El Ministerio de Cultura le otorgó en 2020 el Premio Nacional de Novela por el que sería —hasta el momento, con toda seguridad habrá algún inédito esperando publicarse— su último libro, Aves inmóviles. La recompensa de la suerte honraba su devoción por hacer de la literatura una de las mejores realidades posibles, exigiéndole al lector que se tardara en cada una de sus frases, acaso tanto como él las había elaborado, aparte de contradecir el vértigo del ritmo cotidiano tanto en esta como en sus otras tres novelas —La celda sumergida (2003); Cinco tardes con Simenon (2003) y 29 cartas. Autobiografía en silencio (2016), ilustrada con fotografías a la manera de otro de sus autores queridos, Winfried Sebald—, contemplativas a la manera del cine que se complace en alargar los planos de un film hasta que la mirada los recorre por completo.

Sofía y Carmen, sus hijas, significaron para Julio los beneficios de una vida que se prolongará en ellas, compartiendo su legado con Patricia más allá de los años de complicidad que vivieron en España y en Colombia, con un desvío hacia la Universidad de Rutgers, en New Jersey, cuando Patricia fue a estudiar una maestría en Bibliotecología y Ciencias de la Información.

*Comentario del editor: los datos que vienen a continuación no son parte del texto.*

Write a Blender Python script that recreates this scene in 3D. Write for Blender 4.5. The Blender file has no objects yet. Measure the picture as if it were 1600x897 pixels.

Ahora que Julio murió, un par de años después de que falleciera Patricia, recuerdo el inicio de El Aleph, en el que su narrador observa el cambio de un aviso publicitario en una plaza de Buenos Aires, cuando ha muerto una mujer que alguna vez significó el milagro del amor, y siente que “el incesante y vasto universo ya se apartaba de ella y que ese cambio era el primero de una serie infinita”; un cambio en el que no tendremos la presencia entrañable de Patricia, tampoco a Julio, de otra manera que a través del recuerdo y de los libros que acaso puedan vencer a la muerte.